The two countries also face common criminal problems of narcotics-trafficking, gun-running and people smuggling, in addition to the normal illegal trade in a long list of contraband consumer goods. As demonstrated in the manhunt for the slippery Shaheed 'Roger' Khan, it is too easy for citizens of either country to cross the borders undetected by authorities on both sides. Collaboration on communications, security, health, transport and other matters should be in the common interest. Indeed, there has been a substantial body of joint activities.

Official relationships, though, have been far from cordial. As in the inexplicable delays to the launching of the Canawaima Corentyne River ferry project, Surinamese officials evince little enthusiasm to engage in any enterprise which they perceive might give Guyana an advantage. They have repeatedly used official contacts to stall agreements and have employed their military and law enforcement forces to badger Guyanese workers, to harass fisherfolk and to torment innocent travellers.

President Bharrat Jagdeo's aspirations, as he announced the start of oral hearings before the International Tribunal on the Law of the Sea (ITLOS) last week, that the settlement of the maritime boundary would lead to a new era of improved bilateral relations, therefore, are unlikely to be realised. The ITLOS award, whenever it comes, will deal only with a part of the territorial problem. There is still no agreement on the delimitation of the Corentyne River as an international boundary and on the New River territory, unsettled issues which will obstruct efforts to improve relations.

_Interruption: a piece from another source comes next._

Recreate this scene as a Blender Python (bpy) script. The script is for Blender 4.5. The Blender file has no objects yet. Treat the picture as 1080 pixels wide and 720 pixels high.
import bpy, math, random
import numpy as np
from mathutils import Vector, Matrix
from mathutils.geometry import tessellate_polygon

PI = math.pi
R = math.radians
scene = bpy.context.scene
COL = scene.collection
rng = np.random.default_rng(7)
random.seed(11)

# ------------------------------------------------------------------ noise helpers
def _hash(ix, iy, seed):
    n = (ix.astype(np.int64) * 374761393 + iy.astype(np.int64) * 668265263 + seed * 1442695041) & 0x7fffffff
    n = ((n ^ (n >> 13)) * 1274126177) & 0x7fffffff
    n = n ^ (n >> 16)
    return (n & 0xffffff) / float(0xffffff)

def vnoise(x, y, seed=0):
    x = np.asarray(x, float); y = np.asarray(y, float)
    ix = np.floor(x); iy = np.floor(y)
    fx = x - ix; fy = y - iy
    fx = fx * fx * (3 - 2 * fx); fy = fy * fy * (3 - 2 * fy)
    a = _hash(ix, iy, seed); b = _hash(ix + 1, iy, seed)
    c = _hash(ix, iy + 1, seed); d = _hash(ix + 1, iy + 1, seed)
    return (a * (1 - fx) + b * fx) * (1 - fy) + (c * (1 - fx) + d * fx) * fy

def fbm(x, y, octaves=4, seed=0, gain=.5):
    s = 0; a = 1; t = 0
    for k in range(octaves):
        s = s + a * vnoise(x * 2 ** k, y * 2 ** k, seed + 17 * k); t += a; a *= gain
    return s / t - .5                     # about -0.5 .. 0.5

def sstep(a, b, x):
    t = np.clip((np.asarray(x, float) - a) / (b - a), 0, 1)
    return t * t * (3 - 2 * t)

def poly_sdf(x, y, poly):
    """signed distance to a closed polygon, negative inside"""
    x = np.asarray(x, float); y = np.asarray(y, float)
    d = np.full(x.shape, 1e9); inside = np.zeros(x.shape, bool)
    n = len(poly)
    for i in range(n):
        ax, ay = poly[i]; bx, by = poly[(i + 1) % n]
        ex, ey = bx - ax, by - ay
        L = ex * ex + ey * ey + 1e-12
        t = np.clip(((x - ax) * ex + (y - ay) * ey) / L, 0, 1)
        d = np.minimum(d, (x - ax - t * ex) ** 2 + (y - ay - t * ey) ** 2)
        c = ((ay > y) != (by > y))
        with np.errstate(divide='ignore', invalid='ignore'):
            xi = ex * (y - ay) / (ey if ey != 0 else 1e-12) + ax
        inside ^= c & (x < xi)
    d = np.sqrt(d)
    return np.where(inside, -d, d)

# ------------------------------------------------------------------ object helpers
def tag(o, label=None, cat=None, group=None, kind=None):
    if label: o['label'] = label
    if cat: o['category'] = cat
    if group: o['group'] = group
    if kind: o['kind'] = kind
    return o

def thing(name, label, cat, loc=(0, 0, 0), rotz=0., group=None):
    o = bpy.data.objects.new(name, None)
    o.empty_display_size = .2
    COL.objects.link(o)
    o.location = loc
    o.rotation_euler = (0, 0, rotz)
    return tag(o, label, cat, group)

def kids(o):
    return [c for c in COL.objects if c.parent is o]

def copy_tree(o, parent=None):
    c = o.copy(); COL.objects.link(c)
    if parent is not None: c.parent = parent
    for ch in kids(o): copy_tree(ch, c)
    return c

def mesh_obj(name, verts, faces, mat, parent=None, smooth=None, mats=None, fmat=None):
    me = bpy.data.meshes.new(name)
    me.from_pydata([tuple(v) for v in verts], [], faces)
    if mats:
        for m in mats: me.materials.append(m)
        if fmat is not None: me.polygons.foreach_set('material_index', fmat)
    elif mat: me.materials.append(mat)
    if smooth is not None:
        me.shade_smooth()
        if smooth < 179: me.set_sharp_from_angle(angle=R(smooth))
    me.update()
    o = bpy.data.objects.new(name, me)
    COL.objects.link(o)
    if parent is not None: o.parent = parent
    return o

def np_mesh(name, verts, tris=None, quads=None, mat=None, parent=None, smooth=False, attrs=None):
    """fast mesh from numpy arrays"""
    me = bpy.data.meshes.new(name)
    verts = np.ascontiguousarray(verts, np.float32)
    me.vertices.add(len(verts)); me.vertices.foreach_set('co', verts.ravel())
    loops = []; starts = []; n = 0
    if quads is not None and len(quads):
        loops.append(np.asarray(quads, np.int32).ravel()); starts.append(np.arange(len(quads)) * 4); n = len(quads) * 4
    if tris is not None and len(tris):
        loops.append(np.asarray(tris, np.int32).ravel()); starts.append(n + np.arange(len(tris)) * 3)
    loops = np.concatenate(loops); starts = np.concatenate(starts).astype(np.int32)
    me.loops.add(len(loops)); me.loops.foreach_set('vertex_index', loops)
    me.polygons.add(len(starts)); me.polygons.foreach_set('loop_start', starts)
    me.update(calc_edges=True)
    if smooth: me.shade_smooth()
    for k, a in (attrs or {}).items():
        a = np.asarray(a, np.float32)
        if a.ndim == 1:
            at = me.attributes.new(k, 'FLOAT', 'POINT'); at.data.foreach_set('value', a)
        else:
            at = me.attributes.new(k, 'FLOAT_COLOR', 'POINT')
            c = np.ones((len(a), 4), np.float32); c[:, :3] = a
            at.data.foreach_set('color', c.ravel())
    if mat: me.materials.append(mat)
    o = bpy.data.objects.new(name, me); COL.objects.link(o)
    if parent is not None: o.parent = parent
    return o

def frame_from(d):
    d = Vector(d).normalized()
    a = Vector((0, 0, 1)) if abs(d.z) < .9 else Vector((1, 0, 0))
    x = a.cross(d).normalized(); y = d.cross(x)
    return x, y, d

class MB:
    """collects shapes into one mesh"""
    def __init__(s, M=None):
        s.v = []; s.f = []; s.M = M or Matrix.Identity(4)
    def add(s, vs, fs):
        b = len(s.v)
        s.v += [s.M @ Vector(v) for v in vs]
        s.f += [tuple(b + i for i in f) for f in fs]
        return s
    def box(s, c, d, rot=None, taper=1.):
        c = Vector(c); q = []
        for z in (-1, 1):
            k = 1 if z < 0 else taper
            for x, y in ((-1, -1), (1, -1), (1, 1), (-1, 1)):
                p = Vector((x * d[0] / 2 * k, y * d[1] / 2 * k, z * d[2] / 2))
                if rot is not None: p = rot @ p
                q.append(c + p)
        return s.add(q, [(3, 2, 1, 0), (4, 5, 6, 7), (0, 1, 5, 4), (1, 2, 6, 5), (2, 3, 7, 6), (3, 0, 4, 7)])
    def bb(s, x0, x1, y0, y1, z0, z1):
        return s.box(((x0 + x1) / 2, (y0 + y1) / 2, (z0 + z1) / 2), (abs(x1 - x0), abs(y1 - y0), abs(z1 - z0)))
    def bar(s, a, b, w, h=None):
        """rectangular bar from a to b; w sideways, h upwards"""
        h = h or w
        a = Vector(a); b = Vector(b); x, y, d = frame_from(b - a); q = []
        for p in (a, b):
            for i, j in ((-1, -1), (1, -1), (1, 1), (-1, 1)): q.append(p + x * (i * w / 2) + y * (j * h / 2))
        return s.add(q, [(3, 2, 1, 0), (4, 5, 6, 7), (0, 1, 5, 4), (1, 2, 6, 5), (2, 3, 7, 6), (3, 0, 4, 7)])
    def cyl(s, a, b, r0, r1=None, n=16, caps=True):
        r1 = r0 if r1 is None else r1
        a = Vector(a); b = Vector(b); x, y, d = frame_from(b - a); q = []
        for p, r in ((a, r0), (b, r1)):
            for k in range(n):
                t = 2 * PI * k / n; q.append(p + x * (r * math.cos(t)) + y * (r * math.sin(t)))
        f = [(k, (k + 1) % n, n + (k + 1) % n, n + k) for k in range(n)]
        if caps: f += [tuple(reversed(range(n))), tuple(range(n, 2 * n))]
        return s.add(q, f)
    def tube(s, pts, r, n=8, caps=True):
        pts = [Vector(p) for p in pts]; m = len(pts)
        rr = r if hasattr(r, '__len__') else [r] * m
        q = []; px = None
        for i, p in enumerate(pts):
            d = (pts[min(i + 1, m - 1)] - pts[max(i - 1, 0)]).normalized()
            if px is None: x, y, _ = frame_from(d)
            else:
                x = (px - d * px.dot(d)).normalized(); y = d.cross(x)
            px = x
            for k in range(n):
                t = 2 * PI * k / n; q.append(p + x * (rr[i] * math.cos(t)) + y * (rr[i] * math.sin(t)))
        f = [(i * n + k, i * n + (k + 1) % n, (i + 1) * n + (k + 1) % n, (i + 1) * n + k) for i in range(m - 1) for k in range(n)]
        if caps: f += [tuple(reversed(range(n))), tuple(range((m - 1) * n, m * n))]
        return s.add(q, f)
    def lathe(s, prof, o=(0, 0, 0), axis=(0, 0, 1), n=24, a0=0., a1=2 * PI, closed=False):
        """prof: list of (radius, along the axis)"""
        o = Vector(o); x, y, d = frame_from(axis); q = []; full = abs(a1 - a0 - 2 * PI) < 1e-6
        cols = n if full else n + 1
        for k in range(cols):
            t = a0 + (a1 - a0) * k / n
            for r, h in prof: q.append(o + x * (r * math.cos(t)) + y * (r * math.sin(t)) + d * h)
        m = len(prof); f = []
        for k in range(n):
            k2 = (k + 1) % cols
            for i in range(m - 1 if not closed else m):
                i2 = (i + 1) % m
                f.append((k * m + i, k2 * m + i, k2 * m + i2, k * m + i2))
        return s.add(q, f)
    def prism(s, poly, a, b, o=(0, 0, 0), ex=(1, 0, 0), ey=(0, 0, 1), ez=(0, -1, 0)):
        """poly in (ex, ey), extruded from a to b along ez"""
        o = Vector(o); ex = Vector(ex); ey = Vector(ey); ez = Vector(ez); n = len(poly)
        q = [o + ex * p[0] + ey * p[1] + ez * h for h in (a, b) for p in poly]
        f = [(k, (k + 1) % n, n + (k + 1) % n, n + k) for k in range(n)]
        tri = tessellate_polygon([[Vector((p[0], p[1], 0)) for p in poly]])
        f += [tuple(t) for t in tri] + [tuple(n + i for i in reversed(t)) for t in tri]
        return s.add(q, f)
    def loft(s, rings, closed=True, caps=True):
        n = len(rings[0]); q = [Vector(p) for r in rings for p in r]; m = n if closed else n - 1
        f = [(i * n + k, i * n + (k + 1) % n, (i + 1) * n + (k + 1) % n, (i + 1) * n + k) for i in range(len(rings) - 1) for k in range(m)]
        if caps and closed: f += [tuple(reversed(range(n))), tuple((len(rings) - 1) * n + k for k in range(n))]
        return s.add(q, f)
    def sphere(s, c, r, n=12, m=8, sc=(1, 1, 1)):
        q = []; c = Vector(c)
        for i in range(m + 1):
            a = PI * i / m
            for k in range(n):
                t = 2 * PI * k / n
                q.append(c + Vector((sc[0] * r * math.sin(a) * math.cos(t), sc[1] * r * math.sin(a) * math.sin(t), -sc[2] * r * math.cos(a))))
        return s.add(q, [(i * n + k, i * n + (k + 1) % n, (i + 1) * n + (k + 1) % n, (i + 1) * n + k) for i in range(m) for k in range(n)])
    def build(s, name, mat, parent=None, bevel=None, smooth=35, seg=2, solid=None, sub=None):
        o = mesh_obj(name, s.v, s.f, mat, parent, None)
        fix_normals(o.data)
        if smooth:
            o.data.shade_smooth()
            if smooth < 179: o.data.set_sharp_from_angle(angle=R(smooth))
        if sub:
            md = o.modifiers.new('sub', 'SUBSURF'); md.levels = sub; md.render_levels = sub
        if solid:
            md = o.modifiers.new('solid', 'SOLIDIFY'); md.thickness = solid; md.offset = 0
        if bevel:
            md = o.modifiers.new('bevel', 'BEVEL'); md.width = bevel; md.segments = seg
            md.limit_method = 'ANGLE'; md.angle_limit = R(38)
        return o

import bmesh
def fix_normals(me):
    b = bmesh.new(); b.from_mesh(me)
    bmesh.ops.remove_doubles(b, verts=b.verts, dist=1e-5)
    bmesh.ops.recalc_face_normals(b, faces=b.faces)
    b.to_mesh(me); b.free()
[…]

Suriname sees its economic future in the exploitation of strategic minerals and raw materials, particularly aluminium, petroleum and gold. Plans for tapping new reserves in western Suriname are contingent on the control of the New River territory, the Corentyne River, and the Atlantic offshore zone all three of which it pursued through spurious claims on Guyana's territory. It is this strategy, not sentimentality, that defined Suriname's relations with Guyana for the past 40 years.

Suriname's embarrassments by the Guyana Police Force which expelled its surveyors from the New River Zone in December 1967 and by the Guyana Defence Force which destroyed its armed encampment in August 1969, still rankle. Notwith-standing occasional political accords such as those between then Prime Ministers Forbes Burnham and Jules Sedney at Chagua-ramas in Trinidad in 1970, and between then Presidents Desmond Hoyte and Ramsewak Shankar in Georgetown in 1989, attitudes embedded in Suriname's foreign service and officialdom have been difficult to erase.

Not only Suriname's strategic and economic quest, but also the memory of historical hurts, explain the meaningless, interminable meetings of scores of Joint Technical Committees; National Border Commis-sions; Presidential summits; and mediation attempts by the Caribbean Community.

Guyana should not delude itself about the destiny of its neighbourly relations. To deal with Suriname in the long term, Guyana needs to establish a professional and permanent Border Commission, to reconstruct a resourceful Embassy in Paramaribo and to recruit a cadre of committed technical experts, not political appointees, to tackle the unresolved parts of the prickly problem.